Components used in HDD can be broadly classified into 4 categories - magnetic components, mechanical components, electro-mechanical components, and electronics. The magnetic components, i.e., the media and the head are the principal components that enables storage and retrieval of binary information. In HDD, information bits are stored in concentric data tracks on a rotating disk coated with magnetic media; the information is recorded as well as retrieved using the read/write head. Practical realization of such non-volatile storage and retrieval of binary bits, however, involves many other essential components, e.g., a motor to spin the disks, an actuator to make read/write head access the desired data etc. Figure 1.2 shows the important components found in a typical HDD. Functions and special features of some of these components are briefly explained here.

Head and Disk Data is recorded on a continuously spinning disk made of aluminum or glass and coated on both sides with a thin layer of magnetic material. The disk is mounted through a hole at the center on the shaft (spindle) of a motor that spins the disks. In desktop application, the disks are spun at 6,000 or 7,200 RPM. The spinning speed can be 10,000 RPM or beyond in high performance HDD. Disk is coated with several layers of other materials. Details of these layers can be found in any textbook on magnetic recording such as [36] and [202]. Two separate elements, the write and read heads, are used for writing data to or reading data from the disks. These two heads are fabricated together on a larger structure called the slider that serves several important purposes. The slider provides electrical connectivity to both heads, and helps to place the read and write heads in close proximity to the magnetized bits by flying over the surface of the spinning disk. Well defined aerodynamic surface is created on the surface of the slider facing the disk to achieve the desired flying characteristic. The air moving along with the spinning disk and entrained between the disk and the slider’s aerodynamic surface produces an air bearing that makes the slider float.
The surface of the disk must be very smooth to produce uniform readback signal from the heads flying few nanometers above the disk. However, smooth disk gives rise to a different kind of problem. As no air bearing is formed when the disk is stationary, the slider touches the disk surface and a stiction force is produced. Smoother the disk surface more is the stiction between the slider and the stationary disk. The stiction between sliders and disks opposes the applied torque during the spinning up of the spindle, and large starting current is required to overcome this torque. This problem was solved in the earlier drives by creating appropriate texture on a small annular ring, known as landing zone, on the disk near the center hole.
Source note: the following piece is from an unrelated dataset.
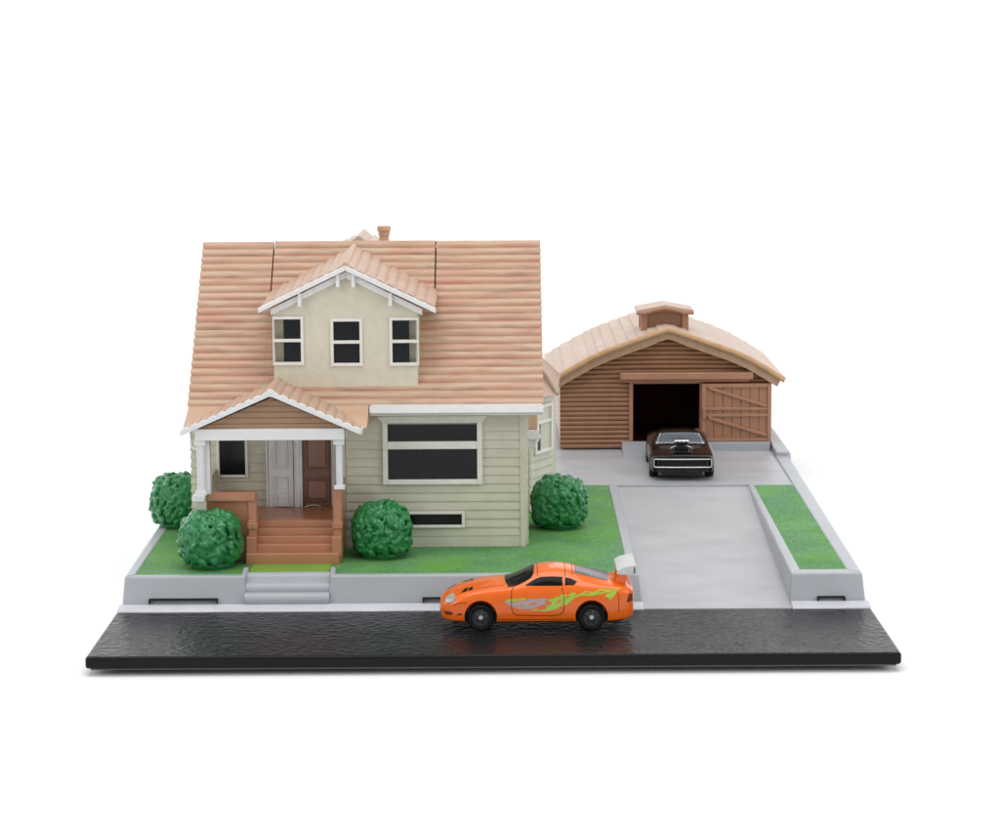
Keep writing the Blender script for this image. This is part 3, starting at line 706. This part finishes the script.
b = MB(); b.box(D0 + .03, D0 + .13, y - .09, y, 1.62, 1.95); gb(b, 'handle', 'garage_trim', bd, bevel=.02)

# concrete sill under the right half of the garage and the block before the opening
b = MB(); b.box(6.16, 8.22, 22.06, 22.5, ZL - .02, .925); b.hexa([(3.78, 21.0, ZL - .02), (6.50, 21.0, ZL - .02), (6.50, 22.5, ZL - .02), (3.78, 22.5, ZL - .02)], [(3.80, 21.05, .745), (6.48, 21.05, .745), (6.48, 22.42, .93), (3.80, 22.42, .93)])
o = b.build('garage_sill', 'grey', bevel=.02); tag(o, 'raised pale grey sill and ramp at the foot of the brown garage', 'sill')

# ------------------------------------------------------------------ bushes
def bush_mesh(seed, rx, rz):
    rnd = random.Random(seed); b = MB()
    def ell(c, ax, s):       # a small leaf-shaped lump
        nrm = c.normalized(); t = nrm.cross(Vector(ax)).normalized(); u = nrm.cross(t)
        v = []; rows, seg = 5, 8; tilt = rnd.uniform(-.1, .75)
        for i in range(rows + 1):
            a = PI * i / rows
            for j in range(seg):
                p = 2 * PI * j / seg
                taper = 1 - .35 * math.cos(a)
                v.append(c + t * (math.cos(a) * s * 1.2) + nrm * (math.cos(a) * s * tilt * .7) + u * (math.sin(a) * math.cos(p) * s * .78 * taper) + nrm * (math.sin(a) * math.sin(p) * s * .62))
        f = [(i * seg + j, i * seg + (j + 1) % seg, (i + 1) * seg + (j + 1) % seg, (i + 1) * seg + j) for i in range(rows) for j in range(seg)]
        b.add([tuple(p) for p in v], f)
    # body of revolution
    core = []; seg = 28
    prof = [(0, -.80), (.66, -.80), (.70, -.72), (.70, -.64), (.60, -.60), (.80, -.52), (.93, -.25), (.94, .05), (.86, .38), (.66, .68), (.38, .86), (0, .92)]
    for (r, z) in prof:
        for j in range(seg):
            p = 2 * PI * j / seg; w = 1 + .03 * math.sin(3 * p + seed) + .02 * math.sin(5 * p + z * 4)
            core.append((r * w, p, z))
    v = [(r * math.cos(p), r * math.sin(p), z) for r, p, z in core]
    b.add(v, [(i * seg + j, i * seg + (j + 1) % seg, (i + 1) * seg + (j + 1) % seg, (i + 1) * seg + j) for i in range(len(prof) - 1) for j in range(seg)])
    N_ = 400; ga = PI * (3 - 5 ** .5)
    for k in range(N_):
        z = 1 - 2 * (k + .5) / N_
        if z < -.58: continue
        r = math.sqrt(1 - z * z); a = ga * k + rnd.uniform(-.12, .12)
        e = .72     # squarish profile
        rr = r ** e * .97 if r > 0 else 0
        c = Vector((rr * math.cos(a), rr * math.sin(a), (abs(z) ** .85) * (1 if z > 0 else -1) * .92)) * rnd.uniform(.93, 1.04)
        ell(c, (rnd.uniform(-1, 1), rnd.uniform(-1, 1), rnd.uniform(-1, 1)), rnd.uniform(.10, .165))
    b.v = [Vector((p.x * rx, p.y * rx, (p.z + .80) * rz)) for p in b.v]
    o = b.build('bush', 'bush')
    m = o.modifiers.new('R', 'REMESH'); m.mode = 'VOXEL'; m.voxel_size = .017; m.use_smooth_shade = True
    m = o.modifiers.new('S', 'SMOOTH'); m.factor = .5; m.iterations = 3
    bake(o); o.data.shade_smooth()
    return o
for (x, y, s, rx, rz, rot, lab) in (
    (-6.57, 5.98, 1, .725, .755, 0., 'round glossy green bush left of the brown porch steps'),
    (-2.65, 7.0, 2, .70, .74, 1.3, 'round glossy green bush under the basement window right of the porch'),
    (1.64, 10.5, 3, .70, .74, 2.2, 'round glossy green bush at the right corner of the house'),
    (-8.0, 10.9, 4, .68, .76, 4.0, 'round glossy green bush behind the porch at the left edge of the lawn')):
    o = bush_mesh(s, rx, rz); o.location = (x, y, ZL - .01); o.rotation_euler = (0, 0, rot); tag(o, lab, 'bush', 'bushes on the lawn round the house')

# ------------------------------------------------------------------ vehicles
def loft(stations, name, material, root, keep=None):
    """stations: (x, zb, wb, ws, zs, wbelt, zbelt, w6, z6, w7, z7, zt)"""
    v = []; f = []; n = 20
    for (x, zb, wb, ws, zs, wl, zl, w6, z6, w7, z7, zt) in stations:
        half = [(0, zb), (wb, zb), (ws * .98, zb - .01), (ws * 1.0, zb + .05), (ws, zs), (wl, zl), (w6, z6), (w7, z7), (w7 * .5, zt * .75 + z7 * .25), (0, zt)]
        ring = half + [(-a, z) for a, z in reversed(half[1:-1])]
        n = len(ring); v += [(x, -a, z) for a, z in ring]
    for i in range(len(stations) - 1):
        for k in range(n): f.append((i * n + k, (i + 1) * n + k, (i + 1) * n + (k + 1) % n, i * n + (k + 1) % n))
    f += [tuple(range(n)), tuple(reversed(range((len(stations) - 1) * n, len(stations) * n)))]
    b = MB(); b.add(v, f); o = b.build(name, material, None)
    return o
def finish_body(o, cuts):
    m = o.modifiers.new('Sub', 'SUBSURF'); m.levels = 3; m.render_levels = 3; bake(o)
    c = MB()
    for (cx, cz, r, y0, y1) in cuts: c.cyl((cx, (y0 + y1) / 2, cz), (0, 1, 0), r, abs(y1 - y0), 40)
    co = c.build('cut', 'inside')
    m = o.modifiers.new('B', 'BOOLEAN'); m.object = co; m.operation = 'DIFFERENCE'; m.solver = 'EXACT'; bake(o); bpy.data.objects.remove(co)
    o.data.shade_smooth(); o.data.set_sharp_from_angle(angle=math.radians(38))
    o.data.materials.append(M['dark_trim'])
    for p in o.data.polygons:
        for (cx, cz, r, y0, y1) in cuts:
            if math.hypot(p.center.x - cx, p.center.z - cz) < r + .004 and abs(p.normal.y) < .35 and Vector((p.center.x - cx, 0, p.center.z - cz)).dot(p.normal) < 0: p.material_index = len(o.data.materials) - 1
    dg = bpy.context.evaluated_depsgraph_get(); dg.update()
    bm = bmesh.new(); bm.from_mesh(o.data); t = BVHTree.FromBMesh(bm); bm.free(); return t
def patch(bvh, poly, view, name, material, root, off=.006, step=.035, th=.004):
    """drape a flat polygon on the body. view: 'side' poly=(x,z) seen from local -y (nearside flag in tuple), 'top' poly=(x,y), 'front' poly=(y,z)"""
    vs, sg = (view, 1) if isinstance(view, str) else view
    bm = bmesh.new()
    vv = [bm.verts.new((p[0], p[1], 0)) for p in poly]; bm.faces.new(vv)
    bmesh.ops.triangulate(bm, faces=bm.faces[:])
    lo = [min(p[i] for p in poly) for i in (0, 1)]; hi = [max(p[i] for p in poly) for i in (0, 1)]
    for ax in (0, 1):
        t = lo[ax] + step
        while t < hi[ax]:
            no = (1, 0, 0) if ax == 0 else (0, 1, 0); co = (t, 0, 0) if ax == 0 else (0, t, 0)
            bmesh.ops.bisect_plane(bm, geom=bm.verts[:] + bm.edges[:] + bm.faces[:], plane_co=co, plane_no=no); t += step
    bad = []
    for v in bm.verts:
        a, c = v.co.x, v.co.y
        if vs == 'side': org = Vector((a, -3 * sg, c)); d = Vector((0, sg, 0))
        elif vs == 'top': org = Vector((a, c, 3)); d = Vector((0, 0, -1))
        elif vs == 'front': org = Vector((-3, a, c)); d = Vector((1, 0, 0))
        elif vs == 'rear': org = Vector((9, a, c)); d = Vector((-1, 0, 0))
        hit, nr, idx, dist = bvh.ray_cast(org, d)
        if hit is None: bad.append(v); continue
        if nr.dot(d) > 0: nr = -nr
        v.co = hit + nr * off
    if bad: bmesh.ops.delete(bm, geom=bad, context='VERTS')
    me = bpy.data.meshes.new(name); bmesh.ops.recalc_face_normals(bm, faces=bm.faces[:]); bm.to_mesh(me); bm.free()
    me.materials.append(M[material]); me.shade_smooth()
    o = bpy.data.objects.new(name, me); COL.objects.link(o); o.parent = root
    return o
def stroke(pts, w):
    """thin closed polygon along a polyline"""
    L_ = []; R_ = []
    for i, p in enumerate(pts):
        a = Vector(pts[max(i - 1, 0)]); c = Vector(pts[min(i + 1, len(pts) - 1)]); d = (c - a).normalized(); nrm = Vector((-d.y, d.x)) * w / 2
        L_.append(tuple(Vector(p) + nrm)); R_.append(tuple(Vector(p) - nrm))
    return L_ + R_[::-1]
def join_patches(lst, name):
    for o in lst: o.name = name
def wheel(root, x, y, r, w, sgn, rim='black_rim', hub='silver', spokes=6, rr=.62):
    """sgn: outer face direction along y"""
    b = MB(); n = 40; v = []; prof = [(r * rr, -.5), (r * .9, -.5), (r, -.38), (r, .38), (r * .93, .5), (r * .74, .5), (r * rr, .44)]
    for (q, t) in prof:
        for j in range(n): a = 2 * PI * j / n; v.append((x + q * math.cos(a), y + sgn * t * w, r + q * math.sin(a)))
    f = [(i * n + j, i * n + (j + 1) % n, ((i + 1) % len(prof)) * n + (j + 1) % n, ((i + 1) % len(prof)) * n + j) for i in range(len(prof)) for j in range(n)]
    b.add(v, f); ty = b.build('wheel', 'rubber', root, smooth=35)
    b = MB(); b.cyl((x, y + sgn * w * .02, r), (0, 1, 0), r * rr * 1.02, w * .5, 32)
    yo = y + sgn * w * .30
    for k in range(spokes):
        a = 2 * PI * k / spokes + .3; b.bar((x + math.cos(a) * r * .1, yo + sgn * .02, r + math.sin(a) * r * .1), (x + math.cos(a) * r * rr * .98, yo + sgn * .01, r + math.sin(a) * r * rr * .98), .035, .04, up=(0, 1, 0))
    ring = [(x + math.cos(2 * PI * k / 32) * r * rr * .95, yo + sgn * .03, r + math.sin(2 * PI * k / 32) * r * rr * .95) for k in range(33)]
    b.tube(ring, .014, 6); b.build('rim', rim, ty, smooth=40)
    b = MB(); b.cyl((x, y + sgn * w * .40, r), (0, 1, 0), r * .17, w * .16, 16); b.build('hub_cap', hub, ty, bevel=.01)
    return ty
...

The sliders are pushed to the landing zone before the spindle is spun down so that they rest on the textured surface when the drive is spun up next time. The area of the landing zone can not be used for data storage. An alternative method, the Dynamic Load/Unload, was later adopted to solve the problem of stiction between head and disk [7]. This method avoids contact between sliders and stationary disks by bringing the sliders out of the disk surface prior to spinning down. A lift tab extending from the arm engages a ramp structure as the actuator moves beyond the outer radius of the disk. The ramps lift (‘unload’) the heads from the disk surfaces as the actuator moves to the parking position. Starting and stopping of the spindle motor occurs only with the heads in this unloaded state. During spin up, the actuator arm is pushed over the ramp after the disk attains the specified speed so that the sliders fly. There is no need to reserve an area for landing zone when dynamic load/unload is used. However, a small ring near the spindle shaft is not used for storage of data due to many other factors such as limit of accessibility by the read/write head, EMI (electro-magnetic interference) generated by the motor coils etc. The innermost track on the disk surface used for storing data is known as the ID (inner diameter ) track (Figure 1.3). The OD (outer diameter ) track is created as close as possible to the edge of the disk. However, the magnetic coating in the region near the edge is often not as uniform as in the inner region. The quality of the magnetic layer must be taken into consideration while deciding the radius of the OD track.